Proverbes 31, 10-31

Eve ou Marie

Père Evode Beaucamp

Sous la main de Dieu, la Sagesse et le destin des élus, p. 65s

             Le sage du livre des Proverbes murmure dans un soupir : Une femme parfaite, qui la trouvera ? Qu’on y prenne garde pourtant : ce n’est pas du mépris que procède une telle sévérité, mais de la très haute idée que la Bible se fait de la femme.

       Si, en effet, comme la Sagesse, la Femme accomplie est rare, elle n’en a que plus de prix. Ses traits, comme ceux de la Sagesse, sont d’une telle perfection, que seule la Main divine a pu les modeler, ce qui revient à dire que l’une et l’autre sont un don de Dieu, que ni l’une ni l’autre ne s’expliquent sans le mystère de la grâce : C’est Dieu qui donne la Sagesse ; une femme raisonnable, c’est un don de Dieu.

       Comment ne pas être frappé par l’insistance de ce parallélisme qui, avec le temps, ne cessera de s’accuser plus fortement ? Par la connexité du réel où l’homme se cherche et de l’idéal auquel il aspire, de la Sagesse dont Dieu emprunte la voix et de la femme qui par l’humanité répond ? Ne serait-ce pas que dans la femme idéale s’incarne l’humanité idéale dont rêvent les meilleurs des hommes, parce que Dieu en a enfoui dans leur cœur et l’idée et le désir ?

       Et, de fait, à la mesure que se précise le visage de la Sagesse, s’affinera aussi celui de la femme. Ce double progrès sera d’ailleurs étroitement lié à celui d’une pensée religieuse qui approfondira la nature et précisera la qualité des rapports d’Israël avec son Dieu.

       C’est que, dans la Bible, le rapport entre le signe et la chose signifiée n’est pas dans une construction artificielle de la pensée : les deux réalités mises en parallèles se compénètrent et se « promeuvent » l’une l’autre.
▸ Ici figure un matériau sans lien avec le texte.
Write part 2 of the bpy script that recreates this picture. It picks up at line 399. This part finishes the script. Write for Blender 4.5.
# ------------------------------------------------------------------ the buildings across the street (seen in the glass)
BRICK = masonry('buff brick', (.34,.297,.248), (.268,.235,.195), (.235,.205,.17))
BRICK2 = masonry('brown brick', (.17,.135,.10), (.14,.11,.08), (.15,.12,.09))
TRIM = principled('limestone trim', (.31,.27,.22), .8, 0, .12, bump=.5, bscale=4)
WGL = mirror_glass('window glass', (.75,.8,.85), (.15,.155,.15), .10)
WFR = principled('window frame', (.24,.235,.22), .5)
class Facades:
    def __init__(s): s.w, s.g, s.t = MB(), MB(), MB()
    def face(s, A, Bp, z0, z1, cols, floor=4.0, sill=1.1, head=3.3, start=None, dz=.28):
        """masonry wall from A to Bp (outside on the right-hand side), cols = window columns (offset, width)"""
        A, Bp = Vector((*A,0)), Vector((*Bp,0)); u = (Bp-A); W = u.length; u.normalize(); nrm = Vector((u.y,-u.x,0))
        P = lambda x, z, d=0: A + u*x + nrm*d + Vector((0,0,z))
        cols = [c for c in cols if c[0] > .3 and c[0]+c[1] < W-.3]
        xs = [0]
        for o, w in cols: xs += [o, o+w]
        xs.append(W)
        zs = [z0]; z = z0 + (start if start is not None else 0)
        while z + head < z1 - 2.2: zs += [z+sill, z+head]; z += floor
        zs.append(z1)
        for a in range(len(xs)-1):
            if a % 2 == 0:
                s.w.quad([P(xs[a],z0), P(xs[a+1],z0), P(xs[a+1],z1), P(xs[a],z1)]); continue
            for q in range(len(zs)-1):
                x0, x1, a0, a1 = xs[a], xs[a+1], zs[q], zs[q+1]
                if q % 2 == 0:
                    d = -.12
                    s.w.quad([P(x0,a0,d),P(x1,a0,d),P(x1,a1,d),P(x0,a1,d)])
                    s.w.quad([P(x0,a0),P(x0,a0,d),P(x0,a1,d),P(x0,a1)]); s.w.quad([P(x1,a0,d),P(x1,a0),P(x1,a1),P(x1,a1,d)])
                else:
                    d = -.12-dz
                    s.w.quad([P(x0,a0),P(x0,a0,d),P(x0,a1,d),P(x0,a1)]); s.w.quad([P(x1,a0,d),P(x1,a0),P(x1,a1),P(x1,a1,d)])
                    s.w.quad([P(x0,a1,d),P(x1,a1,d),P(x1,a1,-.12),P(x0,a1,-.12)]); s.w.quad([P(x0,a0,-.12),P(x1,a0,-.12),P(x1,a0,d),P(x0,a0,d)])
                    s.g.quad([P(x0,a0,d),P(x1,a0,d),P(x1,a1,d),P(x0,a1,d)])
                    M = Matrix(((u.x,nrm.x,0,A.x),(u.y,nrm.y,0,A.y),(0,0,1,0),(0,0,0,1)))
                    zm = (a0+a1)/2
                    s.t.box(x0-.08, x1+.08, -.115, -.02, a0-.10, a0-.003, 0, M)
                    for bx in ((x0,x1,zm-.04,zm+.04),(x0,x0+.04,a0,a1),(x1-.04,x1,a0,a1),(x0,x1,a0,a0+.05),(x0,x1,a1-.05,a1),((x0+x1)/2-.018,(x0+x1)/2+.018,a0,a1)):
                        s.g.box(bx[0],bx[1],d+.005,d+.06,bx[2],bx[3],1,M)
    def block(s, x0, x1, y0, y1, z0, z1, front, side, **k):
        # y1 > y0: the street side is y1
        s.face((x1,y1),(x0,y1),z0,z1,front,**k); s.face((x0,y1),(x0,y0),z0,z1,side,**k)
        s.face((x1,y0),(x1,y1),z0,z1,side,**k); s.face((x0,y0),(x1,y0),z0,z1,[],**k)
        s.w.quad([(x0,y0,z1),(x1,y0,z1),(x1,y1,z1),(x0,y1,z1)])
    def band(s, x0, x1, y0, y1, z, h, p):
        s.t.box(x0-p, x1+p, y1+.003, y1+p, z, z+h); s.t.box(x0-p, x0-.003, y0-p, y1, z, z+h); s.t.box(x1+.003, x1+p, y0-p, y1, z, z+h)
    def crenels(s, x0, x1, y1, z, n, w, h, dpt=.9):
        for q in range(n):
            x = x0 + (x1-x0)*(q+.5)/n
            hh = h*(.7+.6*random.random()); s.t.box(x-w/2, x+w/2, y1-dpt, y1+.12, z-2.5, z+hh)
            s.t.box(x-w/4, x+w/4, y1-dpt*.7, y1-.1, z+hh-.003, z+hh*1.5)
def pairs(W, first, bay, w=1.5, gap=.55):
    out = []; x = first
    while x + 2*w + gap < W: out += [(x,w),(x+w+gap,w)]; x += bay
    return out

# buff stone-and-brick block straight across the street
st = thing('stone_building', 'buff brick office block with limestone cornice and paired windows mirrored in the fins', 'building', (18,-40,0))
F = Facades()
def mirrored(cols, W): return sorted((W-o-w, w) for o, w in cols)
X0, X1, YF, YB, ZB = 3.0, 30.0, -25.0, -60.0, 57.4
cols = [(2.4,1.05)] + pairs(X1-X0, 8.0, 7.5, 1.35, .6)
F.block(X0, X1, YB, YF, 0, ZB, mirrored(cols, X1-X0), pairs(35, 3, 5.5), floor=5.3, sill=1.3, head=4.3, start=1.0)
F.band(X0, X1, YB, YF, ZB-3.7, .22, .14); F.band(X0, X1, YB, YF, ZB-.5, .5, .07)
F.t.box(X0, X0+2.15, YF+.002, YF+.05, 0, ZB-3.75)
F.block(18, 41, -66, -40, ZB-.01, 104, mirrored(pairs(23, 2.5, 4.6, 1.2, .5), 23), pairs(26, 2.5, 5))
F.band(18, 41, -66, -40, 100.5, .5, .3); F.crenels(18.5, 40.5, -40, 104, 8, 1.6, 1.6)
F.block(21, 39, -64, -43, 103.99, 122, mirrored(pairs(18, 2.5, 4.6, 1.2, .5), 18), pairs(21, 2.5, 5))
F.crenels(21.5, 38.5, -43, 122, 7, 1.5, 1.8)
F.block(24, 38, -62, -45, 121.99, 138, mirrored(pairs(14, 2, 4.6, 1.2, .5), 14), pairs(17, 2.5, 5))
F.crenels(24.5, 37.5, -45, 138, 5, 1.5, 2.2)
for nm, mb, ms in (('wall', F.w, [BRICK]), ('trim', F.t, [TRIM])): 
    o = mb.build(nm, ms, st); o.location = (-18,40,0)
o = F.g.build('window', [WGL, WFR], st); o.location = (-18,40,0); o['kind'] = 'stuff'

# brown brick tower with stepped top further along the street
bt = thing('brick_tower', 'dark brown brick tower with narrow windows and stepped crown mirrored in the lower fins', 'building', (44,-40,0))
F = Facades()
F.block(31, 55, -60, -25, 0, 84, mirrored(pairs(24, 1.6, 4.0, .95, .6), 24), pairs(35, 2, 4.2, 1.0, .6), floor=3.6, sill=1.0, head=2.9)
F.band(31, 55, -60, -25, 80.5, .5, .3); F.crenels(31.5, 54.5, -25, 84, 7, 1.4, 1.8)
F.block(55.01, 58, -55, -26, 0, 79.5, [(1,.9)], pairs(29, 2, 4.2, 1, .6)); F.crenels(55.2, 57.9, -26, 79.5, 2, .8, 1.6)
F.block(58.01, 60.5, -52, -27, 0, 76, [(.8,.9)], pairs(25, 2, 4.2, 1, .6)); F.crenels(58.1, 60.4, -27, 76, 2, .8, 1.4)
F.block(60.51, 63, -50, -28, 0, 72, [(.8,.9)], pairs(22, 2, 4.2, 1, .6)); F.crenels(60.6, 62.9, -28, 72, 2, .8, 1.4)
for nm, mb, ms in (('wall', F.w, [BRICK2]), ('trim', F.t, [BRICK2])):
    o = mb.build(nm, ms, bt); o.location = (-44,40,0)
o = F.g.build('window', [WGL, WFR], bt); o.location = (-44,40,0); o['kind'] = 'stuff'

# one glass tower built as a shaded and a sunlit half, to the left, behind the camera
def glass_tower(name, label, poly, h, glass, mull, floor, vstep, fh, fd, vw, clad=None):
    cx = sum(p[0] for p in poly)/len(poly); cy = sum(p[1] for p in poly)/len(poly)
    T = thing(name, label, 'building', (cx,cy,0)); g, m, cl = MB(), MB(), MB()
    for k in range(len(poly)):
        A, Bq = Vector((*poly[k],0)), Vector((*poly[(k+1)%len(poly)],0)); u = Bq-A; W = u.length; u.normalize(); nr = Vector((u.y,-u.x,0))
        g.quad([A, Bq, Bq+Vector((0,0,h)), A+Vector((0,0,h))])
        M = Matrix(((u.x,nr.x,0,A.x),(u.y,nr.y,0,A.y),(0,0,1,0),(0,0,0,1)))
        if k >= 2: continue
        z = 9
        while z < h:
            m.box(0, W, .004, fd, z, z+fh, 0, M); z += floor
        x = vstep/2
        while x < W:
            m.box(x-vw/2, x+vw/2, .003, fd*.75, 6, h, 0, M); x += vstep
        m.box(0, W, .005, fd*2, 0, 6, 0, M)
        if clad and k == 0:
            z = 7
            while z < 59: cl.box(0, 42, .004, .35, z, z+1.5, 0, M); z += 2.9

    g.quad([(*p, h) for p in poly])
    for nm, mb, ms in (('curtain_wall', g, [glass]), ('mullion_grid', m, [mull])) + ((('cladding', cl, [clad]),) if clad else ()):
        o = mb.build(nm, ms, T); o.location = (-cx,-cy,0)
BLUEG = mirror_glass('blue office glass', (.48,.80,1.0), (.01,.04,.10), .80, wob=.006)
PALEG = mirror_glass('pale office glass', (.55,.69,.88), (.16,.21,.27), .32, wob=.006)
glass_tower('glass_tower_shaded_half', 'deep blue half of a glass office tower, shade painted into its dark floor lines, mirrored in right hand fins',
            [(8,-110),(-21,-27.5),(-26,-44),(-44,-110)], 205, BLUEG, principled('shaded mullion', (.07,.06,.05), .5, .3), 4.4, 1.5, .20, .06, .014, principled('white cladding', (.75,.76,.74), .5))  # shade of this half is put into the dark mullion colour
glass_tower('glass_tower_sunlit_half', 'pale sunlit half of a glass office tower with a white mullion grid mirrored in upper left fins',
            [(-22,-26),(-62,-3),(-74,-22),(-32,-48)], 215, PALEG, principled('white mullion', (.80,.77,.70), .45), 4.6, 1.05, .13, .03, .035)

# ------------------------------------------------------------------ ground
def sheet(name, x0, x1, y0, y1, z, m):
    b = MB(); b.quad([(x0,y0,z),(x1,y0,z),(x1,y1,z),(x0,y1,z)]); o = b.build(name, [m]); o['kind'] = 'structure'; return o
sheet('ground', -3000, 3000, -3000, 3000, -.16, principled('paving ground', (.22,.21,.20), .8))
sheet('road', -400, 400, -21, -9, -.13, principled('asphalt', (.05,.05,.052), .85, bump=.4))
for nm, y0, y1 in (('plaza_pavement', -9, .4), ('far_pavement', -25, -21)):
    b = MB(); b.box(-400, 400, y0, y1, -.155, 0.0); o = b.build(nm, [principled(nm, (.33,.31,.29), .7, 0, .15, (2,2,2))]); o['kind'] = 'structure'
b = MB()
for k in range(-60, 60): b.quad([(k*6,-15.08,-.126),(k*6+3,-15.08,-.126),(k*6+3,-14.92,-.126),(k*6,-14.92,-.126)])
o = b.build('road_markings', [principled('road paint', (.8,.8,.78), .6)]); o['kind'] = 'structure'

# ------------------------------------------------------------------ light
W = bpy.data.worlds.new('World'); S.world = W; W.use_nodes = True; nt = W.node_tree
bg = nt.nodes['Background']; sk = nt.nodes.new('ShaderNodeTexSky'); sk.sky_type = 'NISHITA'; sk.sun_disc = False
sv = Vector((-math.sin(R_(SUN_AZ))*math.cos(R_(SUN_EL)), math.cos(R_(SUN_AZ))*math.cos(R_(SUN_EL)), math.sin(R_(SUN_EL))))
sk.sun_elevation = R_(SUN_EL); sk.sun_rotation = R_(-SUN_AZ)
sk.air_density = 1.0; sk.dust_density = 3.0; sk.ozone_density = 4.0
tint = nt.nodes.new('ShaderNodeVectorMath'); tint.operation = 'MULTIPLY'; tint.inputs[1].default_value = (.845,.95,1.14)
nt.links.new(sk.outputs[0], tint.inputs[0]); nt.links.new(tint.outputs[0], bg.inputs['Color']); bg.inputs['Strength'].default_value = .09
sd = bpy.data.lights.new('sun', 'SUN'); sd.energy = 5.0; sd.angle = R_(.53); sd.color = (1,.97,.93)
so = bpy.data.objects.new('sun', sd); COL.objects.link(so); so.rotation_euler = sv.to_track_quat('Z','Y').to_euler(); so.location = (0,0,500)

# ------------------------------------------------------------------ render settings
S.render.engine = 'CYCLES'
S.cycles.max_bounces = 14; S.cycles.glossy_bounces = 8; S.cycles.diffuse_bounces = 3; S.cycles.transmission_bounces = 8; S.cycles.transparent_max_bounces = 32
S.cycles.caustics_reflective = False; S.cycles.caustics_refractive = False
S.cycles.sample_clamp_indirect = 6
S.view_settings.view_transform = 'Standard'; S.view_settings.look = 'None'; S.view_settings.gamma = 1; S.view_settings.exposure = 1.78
Nous en avons ici un exemple lumineux : la fidélité de la femme, fruit de la Sagesse, et la Sagesse qui enseigne à l’humanité la fidélité à son Dieu se recouvrent de manière parfaite.

       Voilà pourquoi le Sage qui, depuis l’exil, attend l’avènement du nouvel Israël, appelle si ardemment de ses vœux celui de la Femme-Sagesse, qui, par sa droiture, sans compromission, et sa pureté, sans souillure, transformera le monde. C’est à la lumière de cette image idéale qui monte à l’horizon que se forme déjà l’âme des filles de Juda. Et les temps sont proches où cette âme trouvera dans la Vierge de Nazareth la plénitude de son harmonieuse beauté, où surgira, dans tout son éclat, la Femme qui, désormais, servira de modèle à toutes ses sœurs : Un signe grandiose apparut au ciel : c’est une Femme (Apocalypse 12,1).